▶ **GIVEN DATA**:
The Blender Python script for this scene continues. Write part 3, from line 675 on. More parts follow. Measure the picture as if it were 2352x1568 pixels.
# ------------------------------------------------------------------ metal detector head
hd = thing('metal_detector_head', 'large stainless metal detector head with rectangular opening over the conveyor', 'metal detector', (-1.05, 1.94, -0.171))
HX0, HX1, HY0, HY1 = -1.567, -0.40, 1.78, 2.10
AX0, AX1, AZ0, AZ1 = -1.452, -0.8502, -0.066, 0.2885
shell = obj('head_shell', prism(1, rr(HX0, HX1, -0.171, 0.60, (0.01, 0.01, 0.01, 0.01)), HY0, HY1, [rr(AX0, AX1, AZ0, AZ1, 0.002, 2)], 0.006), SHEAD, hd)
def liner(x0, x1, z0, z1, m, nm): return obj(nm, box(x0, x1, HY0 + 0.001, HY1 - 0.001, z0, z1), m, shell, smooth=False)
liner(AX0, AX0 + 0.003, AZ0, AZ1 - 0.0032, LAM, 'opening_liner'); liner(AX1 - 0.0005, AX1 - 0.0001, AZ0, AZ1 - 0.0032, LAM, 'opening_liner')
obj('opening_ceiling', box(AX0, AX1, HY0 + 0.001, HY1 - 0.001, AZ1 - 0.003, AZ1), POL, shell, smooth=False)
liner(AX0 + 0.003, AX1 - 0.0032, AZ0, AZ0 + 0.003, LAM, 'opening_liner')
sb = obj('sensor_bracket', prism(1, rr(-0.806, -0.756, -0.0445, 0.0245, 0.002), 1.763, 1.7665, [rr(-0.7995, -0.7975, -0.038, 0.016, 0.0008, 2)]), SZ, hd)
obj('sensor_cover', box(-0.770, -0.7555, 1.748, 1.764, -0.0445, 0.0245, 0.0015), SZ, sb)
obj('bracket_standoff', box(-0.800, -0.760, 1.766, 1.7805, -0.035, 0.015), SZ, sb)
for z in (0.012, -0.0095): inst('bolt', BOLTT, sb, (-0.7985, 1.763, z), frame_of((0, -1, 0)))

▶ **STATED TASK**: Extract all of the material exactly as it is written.

▶ **EXERCISE ANSWER**:
The Blender Python script for this scene continues. Write part 3, from line 675 on. More parts follow. Measure the picture as if it were 2352x1568 pixels.
# ------------------------------------------------------------------ metal detector head
hd = thing('metal_detector_head', 'large stainless metal detector head with rectangular opening over the conveyor', 'metal detector', (-1.05, 1.94, -0.171))
HX0, HX1, HY0, HY1 = -1.567, -0.40, 1.78, 2.10
AX0, AX1, AZ0, AZ1 = -1.452, -0.8502, -0.066, 0.2885
shell = obj('head_shell', prism(1, rr(HX0, HX1, -0.171, 0.60, (0.01, 0.01, 0.01, 0.01)), HY0, HY1, [rr(AX0, AX1, AZ0, AZ1, 0.002, 2)], 0.006), SHEAD, hd)
def liner(x0, x1, z0, z1, m, nm): return obj(nm, box(x0, x1, HY0 + 0.001, HY1 - 0.001, z0, z1), m, shell, smooth=False)
liner(AX0, AX0 + 0.003, AZ0, AZ1 - 0.0032, LAM, 'opening_liner'); liner(AX1 - 0.0005, AX1 - 0.0001, AZ0, AZ1 - 0.0032, LAM, 'opening_liner')
obj('opening_ceiling', box(AX0, AX1, HY0 + 0.001, HY1 - 0.001, AZ1 - 0.003, AZ1), POL, shell, smooth=False)
liner(AX0 + 0.003, AX1 - 0.0032, AZ0, AZ0 + 0.003, LAM, 'opening_liner')
sb = obj('sensor_bracket', prism(1, rr(-0.806, -0.756, -0.0445, 0.0245, 0.002), 1.763, 1.7665, [rr(-0.7995, -0.7975, -0.038, 0.016, 0.0008, 2)]), SZ, hd)
obj('sensor_cover', box(-0.770, -0.7555, 1.748, 1.764, -0.0445, 0.0245, 0.0015), SZ, sb)
obj('bracket_standoff', box(-0.800, -0.760, 1.766, 1.7805, -0.035, 0.015), SZ, sb)
for z in (0.012, -0.0095): inst('bolt', BOLTT, sb, (-0.7985, 1.763, z), frame_of((0, -1, 0)))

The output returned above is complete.